Arbitration, in essence, is mediated dispute resolution, and is the alternative to litigation, or cases being tried in court. It is a private, judicial process to settle a dispute that is initiated and run by an independent third party. In arbitration, the parties who are in a dispute hand over the decision of resolving the dispute to the arbitrator or arbitrators.  In any arbitration circumstance, there might be either an individual arbitrator or a tribunal of arbitrators, but most states require that there be an odd number in order to avoid a tie in the resolution decision.
Arbitration is binding, which means that by law, the decisions reached by the arbitrator(s) must be accepted and followed by the parties in dispute.  Since the purpose of arbitration is to reach a fair resolution, the arbitrator(s) will serve as an impartial third party that will be as unbiased as possible in reaching a just decision.
Arbitrators are determined in one of several ways:
1.) the disputing parties will mutually agree upon the person or persons who will serve as arbitrators
2.) the disputing parties will choose one person as arbitrator and that person will, in turn, choose the other members of the tribunal
3.) the court will decide who will serve as arbitrators.

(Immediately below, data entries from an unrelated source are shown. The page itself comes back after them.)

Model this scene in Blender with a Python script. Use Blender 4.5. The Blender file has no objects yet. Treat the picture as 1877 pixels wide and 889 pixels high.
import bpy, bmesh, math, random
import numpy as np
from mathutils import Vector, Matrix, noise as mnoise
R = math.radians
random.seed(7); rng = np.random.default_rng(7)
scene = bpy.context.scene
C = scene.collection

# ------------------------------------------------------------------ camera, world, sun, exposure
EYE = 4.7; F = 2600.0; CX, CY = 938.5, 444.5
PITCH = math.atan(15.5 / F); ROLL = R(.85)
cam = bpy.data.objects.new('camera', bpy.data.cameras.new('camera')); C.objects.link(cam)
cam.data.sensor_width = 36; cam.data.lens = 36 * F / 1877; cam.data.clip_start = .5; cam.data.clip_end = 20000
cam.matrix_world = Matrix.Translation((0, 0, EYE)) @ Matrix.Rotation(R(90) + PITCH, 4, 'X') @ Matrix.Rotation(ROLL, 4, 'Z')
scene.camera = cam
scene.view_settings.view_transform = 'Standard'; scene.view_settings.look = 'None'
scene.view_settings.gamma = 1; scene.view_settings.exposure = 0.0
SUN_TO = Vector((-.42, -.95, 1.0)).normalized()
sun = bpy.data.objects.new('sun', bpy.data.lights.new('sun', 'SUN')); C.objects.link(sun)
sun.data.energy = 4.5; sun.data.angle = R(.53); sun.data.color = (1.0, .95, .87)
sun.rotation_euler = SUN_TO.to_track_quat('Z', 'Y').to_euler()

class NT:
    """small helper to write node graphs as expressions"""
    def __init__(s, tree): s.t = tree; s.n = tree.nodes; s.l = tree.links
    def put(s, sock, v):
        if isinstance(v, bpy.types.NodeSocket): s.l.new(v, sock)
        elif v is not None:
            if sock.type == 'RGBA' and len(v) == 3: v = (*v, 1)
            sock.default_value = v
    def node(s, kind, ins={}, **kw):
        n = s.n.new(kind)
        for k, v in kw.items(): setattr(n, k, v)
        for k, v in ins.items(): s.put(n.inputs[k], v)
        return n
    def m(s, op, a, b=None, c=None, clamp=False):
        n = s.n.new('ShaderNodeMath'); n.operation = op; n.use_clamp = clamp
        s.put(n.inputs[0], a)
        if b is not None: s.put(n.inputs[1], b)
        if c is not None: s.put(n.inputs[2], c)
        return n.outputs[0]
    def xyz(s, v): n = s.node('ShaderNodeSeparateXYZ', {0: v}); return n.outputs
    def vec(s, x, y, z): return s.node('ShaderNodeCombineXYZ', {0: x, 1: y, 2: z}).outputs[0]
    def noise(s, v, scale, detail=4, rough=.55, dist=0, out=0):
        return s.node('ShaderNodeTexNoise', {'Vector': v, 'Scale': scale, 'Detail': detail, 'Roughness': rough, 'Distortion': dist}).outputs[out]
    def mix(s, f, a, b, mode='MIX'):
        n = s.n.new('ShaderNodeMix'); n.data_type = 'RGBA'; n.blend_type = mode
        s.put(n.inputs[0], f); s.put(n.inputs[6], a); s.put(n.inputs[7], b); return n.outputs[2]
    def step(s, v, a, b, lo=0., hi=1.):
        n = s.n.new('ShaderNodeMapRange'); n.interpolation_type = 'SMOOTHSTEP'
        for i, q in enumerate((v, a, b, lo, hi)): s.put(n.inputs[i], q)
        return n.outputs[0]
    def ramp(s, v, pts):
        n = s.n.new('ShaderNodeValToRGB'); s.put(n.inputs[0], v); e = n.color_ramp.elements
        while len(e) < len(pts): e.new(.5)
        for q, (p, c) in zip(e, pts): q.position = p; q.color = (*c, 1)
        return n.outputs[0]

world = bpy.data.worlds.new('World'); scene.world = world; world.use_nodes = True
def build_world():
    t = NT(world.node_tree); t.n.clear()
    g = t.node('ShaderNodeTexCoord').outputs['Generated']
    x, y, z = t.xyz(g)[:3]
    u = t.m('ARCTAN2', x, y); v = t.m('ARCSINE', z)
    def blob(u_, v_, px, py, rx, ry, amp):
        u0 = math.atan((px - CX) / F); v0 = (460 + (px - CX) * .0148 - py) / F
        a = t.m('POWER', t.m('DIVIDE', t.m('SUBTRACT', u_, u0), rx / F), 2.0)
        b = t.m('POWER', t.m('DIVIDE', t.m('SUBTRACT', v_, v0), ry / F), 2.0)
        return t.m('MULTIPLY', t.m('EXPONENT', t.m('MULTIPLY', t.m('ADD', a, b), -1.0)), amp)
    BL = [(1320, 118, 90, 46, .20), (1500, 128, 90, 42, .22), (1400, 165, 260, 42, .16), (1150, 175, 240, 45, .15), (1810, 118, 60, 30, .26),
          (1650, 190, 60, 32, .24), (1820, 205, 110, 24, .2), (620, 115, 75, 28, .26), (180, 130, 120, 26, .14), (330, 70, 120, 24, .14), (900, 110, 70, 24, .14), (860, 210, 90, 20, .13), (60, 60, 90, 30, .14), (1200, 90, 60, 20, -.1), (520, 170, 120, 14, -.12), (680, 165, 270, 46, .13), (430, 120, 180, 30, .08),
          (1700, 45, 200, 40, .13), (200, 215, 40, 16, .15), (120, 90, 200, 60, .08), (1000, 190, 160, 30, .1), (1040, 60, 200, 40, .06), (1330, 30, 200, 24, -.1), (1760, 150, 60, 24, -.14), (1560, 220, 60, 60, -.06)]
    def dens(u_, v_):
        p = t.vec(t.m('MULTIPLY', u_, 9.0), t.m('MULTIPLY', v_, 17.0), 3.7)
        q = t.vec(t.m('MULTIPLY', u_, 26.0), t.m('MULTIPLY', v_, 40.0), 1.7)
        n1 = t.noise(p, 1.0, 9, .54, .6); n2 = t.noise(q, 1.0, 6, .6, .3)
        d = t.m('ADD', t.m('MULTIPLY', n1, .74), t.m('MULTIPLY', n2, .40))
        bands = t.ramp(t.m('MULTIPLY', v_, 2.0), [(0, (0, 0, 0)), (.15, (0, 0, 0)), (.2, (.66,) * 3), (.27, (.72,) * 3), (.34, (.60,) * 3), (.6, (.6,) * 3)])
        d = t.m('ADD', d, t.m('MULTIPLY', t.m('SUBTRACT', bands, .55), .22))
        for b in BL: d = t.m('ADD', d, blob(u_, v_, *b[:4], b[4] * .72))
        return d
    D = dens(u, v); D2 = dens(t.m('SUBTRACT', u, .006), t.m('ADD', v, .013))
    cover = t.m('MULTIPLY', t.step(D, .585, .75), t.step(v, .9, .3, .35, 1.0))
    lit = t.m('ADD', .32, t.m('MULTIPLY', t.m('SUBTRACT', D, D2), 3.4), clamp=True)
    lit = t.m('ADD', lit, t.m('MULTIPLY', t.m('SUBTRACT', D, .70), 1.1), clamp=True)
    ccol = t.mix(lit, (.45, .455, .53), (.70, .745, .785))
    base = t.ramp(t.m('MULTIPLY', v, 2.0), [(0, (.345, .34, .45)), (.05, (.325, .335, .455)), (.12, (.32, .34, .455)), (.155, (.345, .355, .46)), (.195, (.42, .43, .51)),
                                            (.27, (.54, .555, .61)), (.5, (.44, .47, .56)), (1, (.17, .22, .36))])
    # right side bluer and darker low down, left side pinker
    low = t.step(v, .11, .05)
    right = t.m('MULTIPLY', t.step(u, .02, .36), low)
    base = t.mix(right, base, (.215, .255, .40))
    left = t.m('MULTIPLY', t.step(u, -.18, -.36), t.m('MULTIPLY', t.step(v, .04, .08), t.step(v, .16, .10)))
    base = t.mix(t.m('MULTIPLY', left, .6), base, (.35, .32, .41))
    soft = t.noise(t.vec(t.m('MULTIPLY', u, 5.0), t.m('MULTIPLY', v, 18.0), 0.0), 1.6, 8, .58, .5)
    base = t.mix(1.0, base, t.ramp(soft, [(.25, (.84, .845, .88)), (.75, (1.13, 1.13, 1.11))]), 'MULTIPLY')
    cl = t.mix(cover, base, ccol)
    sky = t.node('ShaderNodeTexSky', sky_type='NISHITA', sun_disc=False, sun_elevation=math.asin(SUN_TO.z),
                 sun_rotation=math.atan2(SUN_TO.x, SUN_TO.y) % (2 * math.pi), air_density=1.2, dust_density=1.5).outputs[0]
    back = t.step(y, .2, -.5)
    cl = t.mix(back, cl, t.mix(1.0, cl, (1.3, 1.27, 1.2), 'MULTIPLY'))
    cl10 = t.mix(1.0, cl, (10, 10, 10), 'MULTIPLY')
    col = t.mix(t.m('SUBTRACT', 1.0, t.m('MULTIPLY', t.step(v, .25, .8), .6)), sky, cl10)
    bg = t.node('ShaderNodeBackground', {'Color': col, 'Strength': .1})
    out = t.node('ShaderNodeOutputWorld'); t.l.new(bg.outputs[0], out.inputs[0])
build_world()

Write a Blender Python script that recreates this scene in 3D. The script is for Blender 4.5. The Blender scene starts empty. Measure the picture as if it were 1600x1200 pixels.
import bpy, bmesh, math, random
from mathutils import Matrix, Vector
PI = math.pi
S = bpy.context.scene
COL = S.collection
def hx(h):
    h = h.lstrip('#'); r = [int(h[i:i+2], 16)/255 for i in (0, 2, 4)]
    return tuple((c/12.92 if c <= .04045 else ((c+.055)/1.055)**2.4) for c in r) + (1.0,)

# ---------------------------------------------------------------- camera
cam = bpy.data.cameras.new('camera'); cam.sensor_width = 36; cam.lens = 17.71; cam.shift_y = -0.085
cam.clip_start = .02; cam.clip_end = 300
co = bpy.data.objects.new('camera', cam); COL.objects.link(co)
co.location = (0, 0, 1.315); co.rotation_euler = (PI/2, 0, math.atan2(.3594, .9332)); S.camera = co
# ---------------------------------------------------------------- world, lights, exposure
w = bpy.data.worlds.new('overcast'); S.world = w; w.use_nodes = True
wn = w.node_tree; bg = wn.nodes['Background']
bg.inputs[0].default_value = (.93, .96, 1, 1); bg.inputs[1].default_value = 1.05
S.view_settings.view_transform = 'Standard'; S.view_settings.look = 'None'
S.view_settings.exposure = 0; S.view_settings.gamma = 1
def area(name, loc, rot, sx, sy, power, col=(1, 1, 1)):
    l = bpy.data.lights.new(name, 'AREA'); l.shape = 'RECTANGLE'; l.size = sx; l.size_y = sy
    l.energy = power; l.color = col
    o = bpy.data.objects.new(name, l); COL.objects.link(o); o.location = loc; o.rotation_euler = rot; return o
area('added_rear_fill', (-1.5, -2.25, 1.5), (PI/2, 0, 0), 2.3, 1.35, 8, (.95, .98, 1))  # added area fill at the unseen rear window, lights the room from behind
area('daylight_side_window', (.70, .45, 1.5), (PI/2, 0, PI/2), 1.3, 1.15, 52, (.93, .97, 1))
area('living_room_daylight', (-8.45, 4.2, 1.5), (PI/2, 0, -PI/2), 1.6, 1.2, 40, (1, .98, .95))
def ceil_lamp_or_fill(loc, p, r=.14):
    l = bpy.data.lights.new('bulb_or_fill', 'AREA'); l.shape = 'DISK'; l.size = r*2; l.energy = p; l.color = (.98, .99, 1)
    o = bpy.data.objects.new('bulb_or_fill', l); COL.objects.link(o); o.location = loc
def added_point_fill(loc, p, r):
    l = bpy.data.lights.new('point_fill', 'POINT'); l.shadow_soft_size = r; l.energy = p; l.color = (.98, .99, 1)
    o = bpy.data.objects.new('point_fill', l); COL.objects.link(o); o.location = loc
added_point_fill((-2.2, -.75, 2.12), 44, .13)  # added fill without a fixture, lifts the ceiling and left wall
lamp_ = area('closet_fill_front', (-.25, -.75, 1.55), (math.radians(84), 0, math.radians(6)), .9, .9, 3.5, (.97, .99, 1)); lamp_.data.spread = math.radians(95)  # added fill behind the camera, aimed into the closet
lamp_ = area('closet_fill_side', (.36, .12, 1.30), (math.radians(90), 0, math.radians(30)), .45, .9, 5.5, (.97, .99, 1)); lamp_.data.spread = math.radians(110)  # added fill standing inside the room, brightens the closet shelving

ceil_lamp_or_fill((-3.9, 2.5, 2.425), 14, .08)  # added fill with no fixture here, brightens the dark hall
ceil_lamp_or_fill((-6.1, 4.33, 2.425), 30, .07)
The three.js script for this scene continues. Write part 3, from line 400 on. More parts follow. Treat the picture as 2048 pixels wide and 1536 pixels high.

Arbitration is guided by both state and federal laws and most states have rules regarding how the process is to be conducted.  There is a Uniform Arbitration Act that has been adopted by many states, but some states still prefer to set out their own rules for arbitration.  Parties involved in an arbitrated dispute can be commercial or private in nature, and collective arbitration (also known as Rights Arbitration) is a common practice in dealing with grievance procedures.
The advantages of arbitration vs. litigation are numerous, not the least of which is lowered cost. Arbitration might be a good choice for you if you want a binding resolution to a dispute, but don’t want to go through the often costly and stressful process of litigation.